Roche refuses to be defined by father’s triumphs

IRISH cyclist Nicolas Roche carries a famous name into tomorrow’s Tour de France — but refuses to haul around any extra baggage.

He is tired of people asking him the obvious questions — will he emulate his father Stephen? Will he win the Tour de France? “Look, Stephen does his thing and I do mine,” he interrupts. “He’s working for his own purposes. He’s working with Skoda this year so he’ll be doing his own thing and that’s a good thing.

“Last year he came to see me at the Dauphine (mini stage race prior to the Tour) and we had a bit of a chat but when we’re on the bikes we don’t talk about cycling. There are so many other things to talk about other than that. So we give the bike a bit of a rest.”

The pressure is still there though and it’s something Nicolas has dealt with very well.

As team leader of the France-based Ag2R La Mondiale team, he carries the hopes of the squad, its sponsors and fan base to deliver a good result.

Without the team he is nothing. Without the sponsors he has no job. It’s something he is acutely aware of on the eve of just his third Tour.

“Every time you go out you try to represent those underneath you as best you can. The team, management and sponsors know that so it is up to us, the riders, to do well. It is our responsibility.’’

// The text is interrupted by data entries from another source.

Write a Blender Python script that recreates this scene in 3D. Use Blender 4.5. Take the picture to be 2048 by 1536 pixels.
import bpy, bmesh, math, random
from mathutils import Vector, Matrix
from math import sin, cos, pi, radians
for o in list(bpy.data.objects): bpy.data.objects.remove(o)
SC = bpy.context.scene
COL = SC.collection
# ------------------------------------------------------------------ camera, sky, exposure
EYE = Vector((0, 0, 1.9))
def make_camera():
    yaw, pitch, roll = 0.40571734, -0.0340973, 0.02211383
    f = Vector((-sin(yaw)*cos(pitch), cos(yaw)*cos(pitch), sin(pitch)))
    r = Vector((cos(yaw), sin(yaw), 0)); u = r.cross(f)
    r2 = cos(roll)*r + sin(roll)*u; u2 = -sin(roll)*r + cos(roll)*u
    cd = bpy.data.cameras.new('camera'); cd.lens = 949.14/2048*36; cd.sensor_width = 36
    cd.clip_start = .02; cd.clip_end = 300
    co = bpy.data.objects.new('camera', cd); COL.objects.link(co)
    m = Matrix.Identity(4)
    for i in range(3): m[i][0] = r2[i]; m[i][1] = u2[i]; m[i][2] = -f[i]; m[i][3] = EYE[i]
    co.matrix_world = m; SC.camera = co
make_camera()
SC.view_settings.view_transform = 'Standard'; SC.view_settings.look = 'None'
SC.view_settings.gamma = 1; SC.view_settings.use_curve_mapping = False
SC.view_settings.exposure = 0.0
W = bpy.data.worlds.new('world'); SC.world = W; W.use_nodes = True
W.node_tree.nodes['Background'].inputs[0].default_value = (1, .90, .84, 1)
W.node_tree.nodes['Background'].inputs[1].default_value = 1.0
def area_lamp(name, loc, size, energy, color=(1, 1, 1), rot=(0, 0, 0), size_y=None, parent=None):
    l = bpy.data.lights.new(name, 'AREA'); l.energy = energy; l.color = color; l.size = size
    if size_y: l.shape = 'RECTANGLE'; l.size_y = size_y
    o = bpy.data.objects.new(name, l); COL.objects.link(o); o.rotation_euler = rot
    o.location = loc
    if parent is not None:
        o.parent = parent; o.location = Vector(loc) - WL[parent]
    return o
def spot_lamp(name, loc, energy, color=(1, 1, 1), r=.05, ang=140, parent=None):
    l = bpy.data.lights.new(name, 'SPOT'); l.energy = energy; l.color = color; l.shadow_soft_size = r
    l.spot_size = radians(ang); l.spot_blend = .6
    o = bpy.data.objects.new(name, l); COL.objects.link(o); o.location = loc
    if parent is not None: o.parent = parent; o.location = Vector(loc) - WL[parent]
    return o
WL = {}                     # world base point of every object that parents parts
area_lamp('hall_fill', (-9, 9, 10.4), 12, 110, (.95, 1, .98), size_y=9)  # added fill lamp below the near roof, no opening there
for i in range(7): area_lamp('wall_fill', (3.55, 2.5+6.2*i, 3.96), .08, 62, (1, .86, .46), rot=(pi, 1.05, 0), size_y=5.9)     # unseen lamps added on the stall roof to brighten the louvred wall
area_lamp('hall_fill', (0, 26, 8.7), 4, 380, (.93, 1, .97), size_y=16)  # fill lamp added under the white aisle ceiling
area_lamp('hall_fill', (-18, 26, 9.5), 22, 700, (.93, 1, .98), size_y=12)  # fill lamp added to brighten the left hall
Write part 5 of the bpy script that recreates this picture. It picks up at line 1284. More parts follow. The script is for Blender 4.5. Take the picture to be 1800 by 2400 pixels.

In that respect, he admits: “I can’t wait to get going. Other years I’ve probably had strong legs but been a bit down in the head but this year, with all the crashes and injuries I’ve never been as motivated. I’m pretty confident even though I haven’t had the results to back me up lately. We’ve a great team and we’ve been with the guys since the start of the year. We’ve a good morale and that should auger for a good Tour.”

The Dubliner comes into the race on the back of a stop-start season, a spell of good form usually followed by bad luck. In November he suffered tendonitis, in February a torn muscle, in May he crashed at Fleche Wallonne and earlier this month he had to withdraw from the Dauphine.

“The body is getting way better every day though,” he enthused. “I’m not 100% yet but I’m getting better and better. Hopefully the next four or five days I’ll improve more. I remember when I crashed in March it took me three weeks before things went well again so it’s been two-and-a-half weeks now and it’ll be three weeks on Friday so I’m not panicking and I’m pretty convinced that slowly but surely the form will come back to where it was at the Dauphine.”

This year’s Tour has four mountain-top stage finishes and just one individual time trial, 42.5km in length, so it is very much a route which encourages the climbing specialists. The standout favourites for victory will once again be Andy Schleck and Alberto Contador but should they have bad days, there’s a cluster of riders in the peloton who have the ability to capitalise — and Roche, the only Irishman taking part, is among them.

Asked which days will decide the Tour, he ponders before offering, “The start at Luz Ardiden (stage 12) and then obviously afterwards when we get into the Alps and the finish on the Galibier (stage 18) and the finish at Alpe d’Huez (stage 19) so you know, there’s four really hard days but there’s always a few tricky days in the middle where anything can happen and the second time-trial (stage 20) will obviously be very important too.

Though a podium place is beyond his capabilities, for now, Roche knows he’s heading in the right direction and agrees when it’s put to him that success for him will be improvement on last year’s 15th place finish.

“Exactly, I still want to stick to that. That was my plan initially. I don’t want to think about crashing or injuries or that. I just focus on my goals and try to stick to them and try to get as close to the top 10 as possible.”

When I call him he’s having a team lunch in the start town of Passage du Gois in the Vendée region of western France.

So Nicolas, I ask, who’s going to win? “Just a minute,” he replies as he moves away from the table. “Contador obviously,” his assured reply.

That’s one question Roche, who joins 197 other riders for the 3,430km three-week race, will be happy to answer differently in the very near future.